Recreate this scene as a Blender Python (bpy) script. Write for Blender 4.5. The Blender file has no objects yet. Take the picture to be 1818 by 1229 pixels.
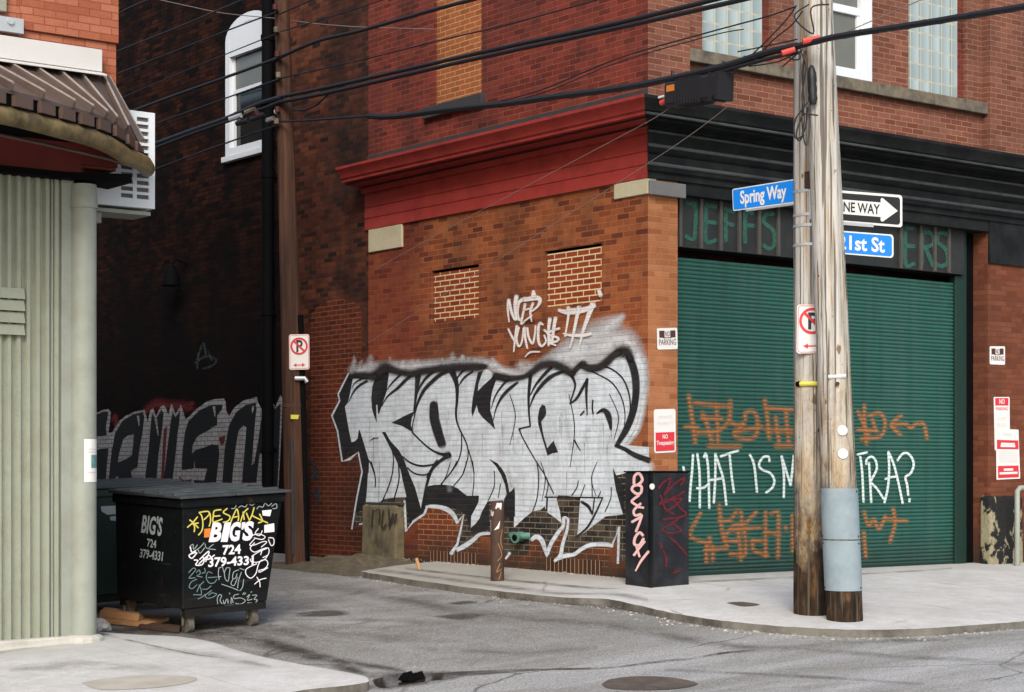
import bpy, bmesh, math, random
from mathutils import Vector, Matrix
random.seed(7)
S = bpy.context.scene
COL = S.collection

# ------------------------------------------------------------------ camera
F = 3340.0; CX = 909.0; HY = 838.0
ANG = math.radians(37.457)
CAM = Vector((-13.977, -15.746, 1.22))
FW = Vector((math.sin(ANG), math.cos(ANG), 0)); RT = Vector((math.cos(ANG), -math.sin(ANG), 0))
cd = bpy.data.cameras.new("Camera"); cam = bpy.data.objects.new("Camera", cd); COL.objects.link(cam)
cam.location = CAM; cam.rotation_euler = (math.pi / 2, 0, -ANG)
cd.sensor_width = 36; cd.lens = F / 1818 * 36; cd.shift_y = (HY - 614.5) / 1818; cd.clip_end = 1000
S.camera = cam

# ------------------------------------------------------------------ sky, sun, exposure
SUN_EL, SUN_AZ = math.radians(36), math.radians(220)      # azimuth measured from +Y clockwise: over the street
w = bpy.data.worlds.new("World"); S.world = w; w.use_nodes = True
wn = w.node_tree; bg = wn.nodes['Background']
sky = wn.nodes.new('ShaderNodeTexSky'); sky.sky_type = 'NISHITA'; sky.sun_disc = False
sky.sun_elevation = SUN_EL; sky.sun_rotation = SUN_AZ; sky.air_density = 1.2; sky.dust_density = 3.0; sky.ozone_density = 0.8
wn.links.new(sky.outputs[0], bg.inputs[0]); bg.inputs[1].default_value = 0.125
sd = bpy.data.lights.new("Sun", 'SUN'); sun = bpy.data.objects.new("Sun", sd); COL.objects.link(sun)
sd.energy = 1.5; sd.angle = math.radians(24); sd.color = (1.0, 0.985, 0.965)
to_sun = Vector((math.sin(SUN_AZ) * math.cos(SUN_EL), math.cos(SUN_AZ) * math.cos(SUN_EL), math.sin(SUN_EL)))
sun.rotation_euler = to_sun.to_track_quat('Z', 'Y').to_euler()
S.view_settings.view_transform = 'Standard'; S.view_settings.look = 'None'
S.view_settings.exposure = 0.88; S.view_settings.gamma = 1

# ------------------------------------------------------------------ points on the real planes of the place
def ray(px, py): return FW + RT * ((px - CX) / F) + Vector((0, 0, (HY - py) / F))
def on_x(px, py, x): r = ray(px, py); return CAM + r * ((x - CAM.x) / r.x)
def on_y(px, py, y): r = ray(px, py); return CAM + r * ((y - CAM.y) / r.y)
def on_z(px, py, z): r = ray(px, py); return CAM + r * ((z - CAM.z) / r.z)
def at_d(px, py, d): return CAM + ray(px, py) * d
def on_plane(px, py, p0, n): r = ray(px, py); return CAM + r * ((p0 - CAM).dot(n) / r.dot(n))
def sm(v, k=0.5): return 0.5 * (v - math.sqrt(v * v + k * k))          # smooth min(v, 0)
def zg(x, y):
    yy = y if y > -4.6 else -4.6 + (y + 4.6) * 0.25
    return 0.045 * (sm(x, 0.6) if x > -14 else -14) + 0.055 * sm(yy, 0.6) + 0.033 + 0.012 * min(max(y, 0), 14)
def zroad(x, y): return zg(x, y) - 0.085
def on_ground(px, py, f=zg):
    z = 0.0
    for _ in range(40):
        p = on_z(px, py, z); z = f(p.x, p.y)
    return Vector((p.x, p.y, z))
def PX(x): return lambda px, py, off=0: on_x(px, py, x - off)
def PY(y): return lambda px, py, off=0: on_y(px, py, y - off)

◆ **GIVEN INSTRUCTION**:
Only lines belong in the copy: transcribe those from the start of the data through the line that contains "S.camera = cam", and skip the pictures.

◆ **COMPLETED EXERCISE**:
Recreate this scene as a Blender Python (bpy) script. Write for Blender 4.5. The Blender file has no objects yet. Take the picture to be 1818 by 1229 pixels.
import bpy, bmesh, math, random
from mathutils import Vector, Matrix
random.seed(7)
S = bpy.context.scene
COL = S.collection

# ------------------------------------------------------------------ camera
F = 3340.0; CX = 909.0; HY = 838.0
ANG = math.radians(37.457)
CAM = Vector((-13.977, -15.746, 1.22))
FW = Vector((math.sin(ANG), math.cos(ANG), 0)); RT = Vector((math.cos(ANG), -math.sin(ANG), 0))
cd = bpy.data.cameras.new("Camera"); cam = bpy.data.objects.new("Camera", cd); COL.objects.link(cam)
cam.location = CAM; cam.rotation_euler = (math.pi / 2, 0, -ANG)
cd.sensor_width = 36; cd.lens = F / 1818 * 36; cd.shift_y = (HY - 614.5) / 1818; cd.clip_end = 1000
S.camera = cam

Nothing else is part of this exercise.